Anonymous wrote off-list:


> I'm a daily user of tla since about 1.5 year. Thanks a lot for it.

I'm glad.  I like it a lot too.   It has flaws:

1. It is indeed too slow on big trees.
2. It is a pain to have to set up a revision library.
3. The namespace is indeed too inflexible -- this one doesn't
   bother me personally (I think it's a feature for most purposes) 
   but there are reasonable use cases for which it is a needless
   obstacle.
4. Intra-file delta-compressed storage is becoming an anachronism.
   In other words, the fact that `mkpatch' is invoked for every commit
   is increasingly inappropriate, economically speaking.
5. The in-tree patch-log mechanism is a bad fit for some kinds
   of project.

The `revc' codebase (arch 2.0) lays down a foundation to fix all of 
those problems and in a very simple way while simultaneous fixing
other minor annoyances (such as the need for better "librification").
It's incomplete in the sense that the merging features we know and
love from Arch haven't been made available as a layer over its existing
capabilities.  I doubt it will ever be completed although I'll 
excerpt and forward some of this to the list just to stir things up
a bit.

Unfortunately, I won't be able to take revc any further.   There's
no money in it.  The baz fork ignored an opportunity to cooperate
on review and long-term planning (understandable in retrospect -- 
they regarded the fork as a short-term thing only, to be replaced
by baz-ng or whatever).   Having observed how the baz-vs-tla crap
played out, and how this resembles so many other intrusions on the 
volunteer community by corporate projects, and how I am unable to
*pay* volunteers for their best contributions, and how -- to even
come close to competing against baz -- I have no time to work with 
volunteers whose skills are still developing.... given considerations
like that I have come to have severe ethical concerns about engaging
with the volunteer community at all: it sets up vulnerable,
well-intentioned young engineers for exploitation and dis-education.
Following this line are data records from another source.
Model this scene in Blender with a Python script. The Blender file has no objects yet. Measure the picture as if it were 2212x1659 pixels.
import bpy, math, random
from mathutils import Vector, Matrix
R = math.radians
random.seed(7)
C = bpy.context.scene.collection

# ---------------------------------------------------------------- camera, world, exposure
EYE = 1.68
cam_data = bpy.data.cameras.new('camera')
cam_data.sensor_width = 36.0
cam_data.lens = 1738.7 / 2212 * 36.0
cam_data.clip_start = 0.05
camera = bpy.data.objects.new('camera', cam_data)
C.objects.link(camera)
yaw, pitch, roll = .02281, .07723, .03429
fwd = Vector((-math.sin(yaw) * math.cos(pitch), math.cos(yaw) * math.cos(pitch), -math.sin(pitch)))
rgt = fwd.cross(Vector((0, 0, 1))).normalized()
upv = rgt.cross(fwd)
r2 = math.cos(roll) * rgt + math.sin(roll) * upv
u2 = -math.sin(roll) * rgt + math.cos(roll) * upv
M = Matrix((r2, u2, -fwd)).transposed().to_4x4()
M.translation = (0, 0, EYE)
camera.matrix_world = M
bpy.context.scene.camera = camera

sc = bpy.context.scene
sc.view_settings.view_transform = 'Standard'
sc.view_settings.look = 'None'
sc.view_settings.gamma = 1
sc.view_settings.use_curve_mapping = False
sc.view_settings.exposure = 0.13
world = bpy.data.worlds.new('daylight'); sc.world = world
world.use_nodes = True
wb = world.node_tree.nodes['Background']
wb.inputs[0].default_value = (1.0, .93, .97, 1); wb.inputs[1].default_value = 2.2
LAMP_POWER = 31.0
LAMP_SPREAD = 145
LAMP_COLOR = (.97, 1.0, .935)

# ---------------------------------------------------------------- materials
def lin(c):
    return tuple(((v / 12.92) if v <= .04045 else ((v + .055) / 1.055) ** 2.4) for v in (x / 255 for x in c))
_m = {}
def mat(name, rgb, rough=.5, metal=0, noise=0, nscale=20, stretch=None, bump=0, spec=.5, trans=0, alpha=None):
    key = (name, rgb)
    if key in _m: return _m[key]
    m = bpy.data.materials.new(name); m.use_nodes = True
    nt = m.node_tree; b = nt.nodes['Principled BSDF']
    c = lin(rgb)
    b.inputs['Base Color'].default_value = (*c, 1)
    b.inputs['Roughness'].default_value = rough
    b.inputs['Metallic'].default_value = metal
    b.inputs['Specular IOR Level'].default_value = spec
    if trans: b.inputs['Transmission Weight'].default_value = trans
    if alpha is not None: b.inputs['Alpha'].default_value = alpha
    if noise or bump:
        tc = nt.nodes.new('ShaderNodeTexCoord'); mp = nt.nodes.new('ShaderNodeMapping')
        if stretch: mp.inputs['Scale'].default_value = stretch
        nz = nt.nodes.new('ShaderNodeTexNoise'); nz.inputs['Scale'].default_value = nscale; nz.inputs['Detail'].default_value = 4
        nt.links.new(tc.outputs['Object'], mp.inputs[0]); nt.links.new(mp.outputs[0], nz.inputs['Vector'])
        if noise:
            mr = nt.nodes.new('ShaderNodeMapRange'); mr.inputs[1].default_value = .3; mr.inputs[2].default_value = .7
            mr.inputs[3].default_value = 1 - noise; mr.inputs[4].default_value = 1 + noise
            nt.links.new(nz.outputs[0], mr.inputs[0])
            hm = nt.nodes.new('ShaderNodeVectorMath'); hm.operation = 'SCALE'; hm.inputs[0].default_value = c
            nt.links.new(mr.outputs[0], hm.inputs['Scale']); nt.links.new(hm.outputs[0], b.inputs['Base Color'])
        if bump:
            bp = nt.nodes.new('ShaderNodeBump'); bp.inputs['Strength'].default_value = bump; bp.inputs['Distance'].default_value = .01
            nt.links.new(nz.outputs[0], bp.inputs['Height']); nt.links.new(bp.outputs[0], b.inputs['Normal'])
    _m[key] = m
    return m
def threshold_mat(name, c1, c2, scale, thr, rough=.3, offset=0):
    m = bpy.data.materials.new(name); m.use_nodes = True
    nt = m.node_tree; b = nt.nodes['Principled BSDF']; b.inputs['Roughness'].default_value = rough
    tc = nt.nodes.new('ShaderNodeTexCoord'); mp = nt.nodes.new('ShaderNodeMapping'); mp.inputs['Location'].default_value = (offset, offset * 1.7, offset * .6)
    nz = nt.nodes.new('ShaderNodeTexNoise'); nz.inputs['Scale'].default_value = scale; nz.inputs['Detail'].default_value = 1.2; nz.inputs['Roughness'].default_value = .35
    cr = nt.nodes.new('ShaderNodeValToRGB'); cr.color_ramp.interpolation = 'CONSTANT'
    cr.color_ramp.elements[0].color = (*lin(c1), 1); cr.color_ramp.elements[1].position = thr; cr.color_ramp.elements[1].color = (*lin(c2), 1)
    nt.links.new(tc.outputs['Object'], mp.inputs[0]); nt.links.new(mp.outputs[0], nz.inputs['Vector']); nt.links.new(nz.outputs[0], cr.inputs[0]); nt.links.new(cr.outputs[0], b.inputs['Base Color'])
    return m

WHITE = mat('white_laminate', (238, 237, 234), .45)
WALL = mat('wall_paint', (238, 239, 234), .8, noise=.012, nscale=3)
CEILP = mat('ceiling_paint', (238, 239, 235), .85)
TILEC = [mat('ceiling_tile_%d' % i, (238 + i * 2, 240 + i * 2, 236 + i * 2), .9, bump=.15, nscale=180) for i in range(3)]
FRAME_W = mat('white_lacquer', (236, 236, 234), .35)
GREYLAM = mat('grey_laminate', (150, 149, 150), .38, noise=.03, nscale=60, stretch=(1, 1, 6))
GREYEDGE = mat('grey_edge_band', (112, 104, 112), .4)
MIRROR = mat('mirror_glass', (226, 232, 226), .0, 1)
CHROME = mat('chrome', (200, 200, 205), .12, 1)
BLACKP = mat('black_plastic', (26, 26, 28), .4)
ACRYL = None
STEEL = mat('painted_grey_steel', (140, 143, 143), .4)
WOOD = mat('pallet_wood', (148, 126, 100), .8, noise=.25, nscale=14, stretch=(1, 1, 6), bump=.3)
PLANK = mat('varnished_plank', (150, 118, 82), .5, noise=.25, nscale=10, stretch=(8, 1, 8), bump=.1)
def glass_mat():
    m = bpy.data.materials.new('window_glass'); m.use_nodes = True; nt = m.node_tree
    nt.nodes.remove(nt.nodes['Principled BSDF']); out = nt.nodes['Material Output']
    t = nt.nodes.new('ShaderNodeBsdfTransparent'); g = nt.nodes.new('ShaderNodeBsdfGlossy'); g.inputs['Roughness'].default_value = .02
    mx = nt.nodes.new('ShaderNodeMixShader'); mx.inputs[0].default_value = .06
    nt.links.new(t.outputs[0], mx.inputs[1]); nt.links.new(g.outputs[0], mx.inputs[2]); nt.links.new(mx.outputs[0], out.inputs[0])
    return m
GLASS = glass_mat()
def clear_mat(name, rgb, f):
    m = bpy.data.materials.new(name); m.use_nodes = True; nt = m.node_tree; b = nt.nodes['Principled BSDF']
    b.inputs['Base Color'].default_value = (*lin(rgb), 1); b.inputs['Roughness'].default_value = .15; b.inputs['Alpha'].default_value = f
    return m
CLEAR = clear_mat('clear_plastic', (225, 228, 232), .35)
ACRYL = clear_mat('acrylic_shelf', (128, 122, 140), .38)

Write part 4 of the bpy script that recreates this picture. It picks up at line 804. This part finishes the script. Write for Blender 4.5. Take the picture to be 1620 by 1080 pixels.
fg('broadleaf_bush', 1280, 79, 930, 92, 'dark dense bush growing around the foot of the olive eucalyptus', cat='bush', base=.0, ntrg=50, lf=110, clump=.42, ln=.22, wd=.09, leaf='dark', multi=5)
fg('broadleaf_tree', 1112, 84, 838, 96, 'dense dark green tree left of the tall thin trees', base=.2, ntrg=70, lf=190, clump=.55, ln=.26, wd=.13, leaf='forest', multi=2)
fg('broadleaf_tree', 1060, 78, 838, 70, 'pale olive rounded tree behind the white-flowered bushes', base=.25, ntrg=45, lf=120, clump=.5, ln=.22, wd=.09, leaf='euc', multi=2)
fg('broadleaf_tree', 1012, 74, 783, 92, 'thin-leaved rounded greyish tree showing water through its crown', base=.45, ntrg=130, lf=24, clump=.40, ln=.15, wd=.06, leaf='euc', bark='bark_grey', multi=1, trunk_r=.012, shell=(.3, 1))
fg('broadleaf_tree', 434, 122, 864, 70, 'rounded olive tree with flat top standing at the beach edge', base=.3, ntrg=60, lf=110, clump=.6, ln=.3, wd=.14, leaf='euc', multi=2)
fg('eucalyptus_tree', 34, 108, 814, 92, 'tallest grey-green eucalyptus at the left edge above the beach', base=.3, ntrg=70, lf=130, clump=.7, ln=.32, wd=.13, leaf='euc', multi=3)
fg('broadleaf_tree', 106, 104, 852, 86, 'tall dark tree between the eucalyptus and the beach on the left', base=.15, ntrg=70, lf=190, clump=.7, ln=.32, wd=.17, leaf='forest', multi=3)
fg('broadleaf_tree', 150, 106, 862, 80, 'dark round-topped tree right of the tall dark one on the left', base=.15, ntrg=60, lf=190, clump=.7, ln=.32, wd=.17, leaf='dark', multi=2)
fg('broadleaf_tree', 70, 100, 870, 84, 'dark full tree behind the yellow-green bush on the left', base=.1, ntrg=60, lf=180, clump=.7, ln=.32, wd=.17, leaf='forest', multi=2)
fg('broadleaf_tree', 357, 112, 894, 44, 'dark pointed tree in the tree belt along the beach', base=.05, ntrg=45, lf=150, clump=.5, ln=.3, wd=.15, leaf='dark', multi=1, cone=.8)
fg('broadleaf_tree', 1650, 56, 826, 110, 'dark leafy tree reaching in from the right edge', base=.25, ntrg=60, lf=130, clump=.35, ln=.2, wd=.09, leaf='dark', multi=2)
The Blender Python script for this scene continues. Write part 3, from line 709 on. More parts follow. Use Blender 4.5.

(It was disagreement about those ethical concerns around labor issues
and the proper handling of volunteers over which I separated myself from
the GNU project and the Free Software Foundation.)


> [hey, why don't you put up a page with paypal links?]


I'm disinclined to set up a web page and solicit donations in general.
That may seem odd and perhaps it is.   I'm trying to steer a moral
course through troubled waters and to focus on finding a lasting, 
sustainable, just outcome.   Back when I was officially busking (I used
to have a page with paypal links for arch) many individuals gave.  Often
enough it was students and others of limited means.   I think I
represented to them a symbol of how a free software hacker could
get by in the world.   I represented how projects can succeed.
But it was not a realistic image that I projected.   The biggest
structural problems that lead to my situation need to be solved
by people of greater means and greater influence in the industry.